Once I was a clever boy learning the arts of Oxford... is a quotation from the verses written by Bishop Richard Fleming (c.1385-1431) for his tomb in Lincoln Cathedral. Fleming, the founder of Lincoln College in Oxford, is the subject of my research for a D. Phil., and, like me, a son of the West Riding.

I have remarked in the past that I have a deeply meaningful on-going relationship with a dead fifteenth century bishop...
It was Fleming who, in effect, enabled me to come to Oxford and to learn its arts, and for that I am immensely grateful.


Wednesday, 20 February 2013

The brass of Thomas of Woodstock


Whilst looking for illustrations for my recent post about the Merciless Parliament I came across a reproduction of the engraving of the monumental brass of Thomas of Woodstock, Duke of Gloucester.The brass, which was in Westminster Abbey, was drawn by Sandford in 1677, but has regrettably subsequently been lost.


Image: Monumental Brass Society website mbs-brasses.co.uk

The Duke, wearing the robes of a Knight of the Garter, is in the middle of the third register, with his wife below him. The figures either side of her may be their children. Above the Duke is the Holy Trinity, between the Blessed Virgin Mary and, presumably from the mitre, St Thomas of Canterbury. This suggests a devotion to the Trinity similar to that of his brother Edward Prince of Wales as shown in the tester over his tomb, which is situated close to the site of the shrine of St Thomas in Canterbury cathedral. 

At the top is King Edward III in state flanked by two of his sons and with others and his daughters, identified by their arms, forming the side panels. The way the figures are placed within the embattlemented canopy work is slightly reminiscent of the brass of Bishop Wyvil at Salisbury which shows him within the episcopal castle at Sherborne which he had recovered for his see.

The emphasis on the Duke's membership of the wider royal family is unusual, indeed almost unique, though it does recall the paintings commissioned by his father for St Stephen's Chapel in the adjacent palace showing the King and his sons at prayer, of which portions survive, having been rediscovered after the 1834 fire. It perhaps owes something to the design of a Tree of Jesse, and also to brasses which show a single figure flanked by smaller figures of saints. It presumably stresses Duke Thomas' membership of the royal house and his status as a Son of the King of England, the contemporary equivalent of the modern HRH, or the Iberian Infante. It is presumably designed to invite the viewer to pray for the souls of the Duke's parents and siblings as well as for him and his wife.

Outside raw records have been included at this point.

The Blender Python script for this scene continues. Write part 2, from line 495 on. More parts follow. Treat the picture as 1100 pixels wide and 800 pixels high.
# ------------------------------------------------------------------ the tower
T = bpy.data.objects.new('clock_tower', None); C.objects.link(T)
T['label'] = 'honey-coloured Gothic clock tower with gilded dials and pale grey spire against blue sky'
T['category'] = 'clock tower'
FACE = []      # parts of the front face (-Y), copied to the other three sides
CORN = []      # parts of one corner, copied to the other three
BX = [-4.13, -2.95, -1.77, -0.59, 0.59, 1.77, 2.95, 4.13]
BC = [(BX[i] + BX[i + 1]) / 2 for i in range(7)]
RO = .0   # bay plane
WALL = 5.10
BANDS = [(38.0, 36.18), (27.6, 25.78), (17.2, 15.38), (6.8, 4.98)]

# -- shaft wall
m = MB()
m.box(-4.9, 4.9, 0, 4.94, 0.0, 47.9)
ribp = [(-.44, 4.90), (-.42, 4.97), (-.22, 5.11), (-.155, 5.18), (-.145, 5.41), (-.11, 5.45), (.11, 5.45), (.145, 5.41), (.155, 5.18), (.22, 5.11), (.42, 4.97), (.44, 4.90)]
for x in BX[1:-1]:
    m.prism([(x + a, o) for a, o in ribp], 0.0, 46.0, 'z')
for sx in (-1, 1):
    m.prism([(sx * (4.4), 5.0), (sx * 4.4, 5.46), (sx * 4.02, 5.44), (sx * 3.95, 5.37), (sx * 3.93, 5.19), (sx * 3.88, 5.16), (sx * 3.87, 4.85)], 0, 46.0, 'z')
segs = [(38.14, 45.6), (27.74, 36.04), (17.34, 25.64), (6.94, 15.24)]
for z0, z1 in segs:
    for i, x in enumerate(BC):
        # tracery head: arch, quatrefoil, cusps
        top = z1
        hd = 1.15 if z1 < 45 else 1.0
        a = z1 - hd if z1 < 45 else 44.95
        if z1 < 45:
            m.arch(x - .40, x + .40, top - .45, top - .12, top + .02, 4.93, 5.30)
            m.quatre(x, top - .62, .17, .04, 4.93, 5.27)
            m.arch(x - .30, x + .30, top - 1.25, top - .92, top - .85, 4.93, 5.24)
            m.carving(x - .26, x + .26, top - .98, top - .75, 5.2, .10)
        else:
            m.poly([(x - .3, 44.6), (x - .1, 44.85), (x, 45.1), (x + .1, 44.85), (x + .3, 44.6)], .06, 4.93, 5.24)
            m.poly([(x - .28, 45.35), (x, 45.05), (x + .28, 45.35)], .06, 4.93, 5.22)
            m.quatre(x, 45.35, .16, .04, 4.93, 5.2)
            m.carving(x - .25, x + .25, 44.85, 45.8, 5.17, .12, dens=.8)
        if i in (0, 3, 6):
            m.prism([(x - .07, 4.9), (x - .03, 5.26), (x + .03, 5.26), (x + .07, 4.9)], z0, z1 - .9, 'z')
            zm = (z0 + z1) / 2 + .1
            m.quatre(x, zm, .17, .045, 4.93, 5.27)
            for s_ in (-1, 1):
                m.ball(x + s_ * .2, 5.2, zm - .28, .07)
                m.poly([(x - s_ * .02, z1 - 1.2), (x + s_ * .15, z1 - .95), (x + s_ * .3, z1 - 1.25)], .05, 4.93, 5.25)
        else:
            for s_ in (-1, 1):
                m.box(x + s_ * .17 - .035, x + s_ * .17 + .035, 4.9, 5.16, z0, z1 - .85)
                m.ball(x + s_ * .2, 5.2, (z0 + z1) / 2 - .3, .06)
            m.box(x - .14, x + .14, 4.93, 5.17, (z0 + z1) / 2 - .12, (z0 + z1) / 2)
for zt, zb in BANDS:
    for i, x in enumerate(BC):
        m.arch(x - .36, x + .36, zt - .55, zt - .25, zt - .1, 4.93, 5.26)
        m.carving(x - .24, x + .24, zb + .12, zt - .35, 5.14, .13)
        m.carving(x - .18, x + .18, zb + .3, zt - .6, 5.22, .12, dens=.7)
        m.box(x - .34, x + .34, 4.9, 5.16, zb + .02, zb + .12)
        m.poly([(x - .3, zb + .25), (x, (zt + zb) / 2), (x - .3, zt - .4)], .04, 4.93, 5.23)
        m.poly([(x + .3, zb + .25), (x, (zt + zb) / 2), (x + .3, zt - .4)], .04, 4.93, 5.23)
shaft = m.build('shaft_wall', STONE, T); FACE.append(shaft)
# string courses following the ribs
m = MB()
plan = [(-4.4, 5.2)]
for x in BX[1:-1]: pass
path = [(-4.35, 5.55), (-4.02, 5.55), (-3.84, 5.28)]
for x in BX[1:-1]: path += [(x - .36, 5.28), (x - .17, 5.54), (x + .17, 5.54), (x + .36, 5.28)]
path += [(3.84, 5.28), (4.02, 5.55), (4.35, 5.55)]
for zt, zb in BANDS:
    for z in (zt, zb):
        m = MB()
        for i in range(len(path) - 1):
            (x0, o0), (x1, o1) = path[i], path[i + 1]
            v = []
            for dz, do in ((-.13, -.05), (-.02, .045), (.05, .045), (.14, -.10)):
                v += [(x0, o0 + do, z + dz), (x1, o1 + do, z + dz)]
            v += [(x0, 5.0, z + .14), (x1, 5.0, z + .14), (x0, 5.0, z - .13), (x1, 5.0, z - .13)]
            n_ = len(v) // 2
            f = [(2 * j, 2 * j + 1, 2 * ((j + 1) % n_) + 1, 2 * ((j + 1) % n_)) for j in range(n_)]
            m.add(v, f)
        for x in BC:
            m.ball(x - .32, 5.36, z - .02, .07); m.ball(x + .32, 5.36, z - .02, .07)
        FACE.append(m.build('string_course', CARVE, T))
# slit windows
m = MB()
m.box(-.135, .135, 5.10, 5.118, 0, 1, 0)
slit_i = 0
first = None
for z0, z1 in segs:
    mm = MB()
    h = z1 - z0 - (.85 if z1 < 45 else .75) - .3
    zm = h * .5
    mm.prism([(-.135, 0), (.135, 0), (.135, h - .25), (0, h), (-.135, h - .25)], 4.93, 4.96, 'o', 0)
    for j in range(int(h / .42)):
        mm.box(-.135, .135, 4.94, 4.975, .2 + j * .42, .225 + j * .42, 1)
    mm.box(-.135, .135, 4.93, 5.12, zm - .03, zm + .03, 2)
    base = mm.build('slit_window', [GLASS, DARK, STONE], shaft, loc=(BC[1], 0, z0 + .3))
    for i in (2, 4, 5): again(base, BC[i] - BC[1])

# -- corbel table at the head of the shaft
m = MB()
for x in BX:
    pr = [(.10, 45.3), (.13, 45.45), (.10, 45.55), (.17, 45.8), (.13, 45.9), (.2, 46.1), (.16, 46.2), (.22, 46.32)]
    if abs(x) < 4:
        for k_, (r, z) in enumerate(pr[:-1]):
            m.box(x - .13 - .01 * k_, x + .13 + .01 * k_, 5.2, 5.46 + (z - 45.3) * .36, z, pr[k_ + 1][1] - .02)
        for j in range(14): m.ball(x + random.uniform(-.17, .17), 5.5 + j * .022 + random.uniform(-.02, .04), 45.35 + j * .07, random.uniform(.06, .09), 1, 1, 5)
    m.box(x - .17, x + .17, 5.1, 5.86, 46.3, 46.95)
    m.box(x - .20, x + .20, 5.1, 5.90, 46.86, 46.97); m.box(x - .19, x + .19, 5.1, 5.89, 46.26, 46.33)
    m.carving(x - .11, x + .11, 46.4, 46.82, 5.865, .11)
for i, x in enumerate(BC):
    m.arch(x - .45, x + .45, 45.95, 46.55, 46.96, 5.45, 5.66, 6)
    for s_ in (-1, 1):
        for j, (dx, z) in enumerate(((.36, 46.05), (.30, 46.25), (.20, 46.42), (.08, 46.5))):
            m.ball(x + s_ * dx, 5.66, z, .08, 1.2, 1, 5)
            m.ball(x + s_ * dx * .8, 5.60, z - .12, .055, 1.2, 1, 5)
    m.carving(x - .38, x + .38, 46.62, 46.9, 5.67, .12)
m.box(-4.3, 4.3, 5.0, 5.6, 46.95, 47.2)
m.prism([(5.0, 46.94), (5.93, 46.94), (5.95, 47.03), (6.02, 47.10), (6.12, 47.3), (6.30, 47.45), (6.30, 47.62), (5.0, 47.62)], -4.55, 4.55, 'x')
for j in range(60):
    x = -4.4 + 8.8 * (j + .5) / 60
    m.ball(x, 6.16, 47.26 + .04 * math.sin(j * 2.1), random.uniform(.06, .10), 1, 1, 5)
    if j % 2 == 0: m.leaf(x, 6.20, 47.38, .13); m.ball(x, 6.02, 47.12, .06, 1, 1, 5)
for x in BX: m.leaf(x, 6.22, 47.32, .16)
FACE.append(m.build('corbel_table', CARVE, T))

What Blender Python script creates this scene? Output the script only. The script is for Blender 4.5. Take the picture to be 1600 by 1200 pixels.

The design is unusual and it is not immediately clear if it is a single plate which might suggest that it was a product if a Flemish workshop, as they specialised in large plates, or if it is English work with the preference for individual  cut out figures and shields. I think it is the latter from the way Sandford shows the brass, with the apparent background being a stone slab.

The Monumental Brass Society website dates it to 1395, suggesting it was commissioned by the Duke, who was killed two years later. He was originally buried in St Edmund's chapel but King Henry IV moved his body to the Confessor's chapel to be near his parents King Edward III and Queen Philippa. The fine, separate brass of his Duchess, Eleanor, who died in 1399, does survive in the abbey.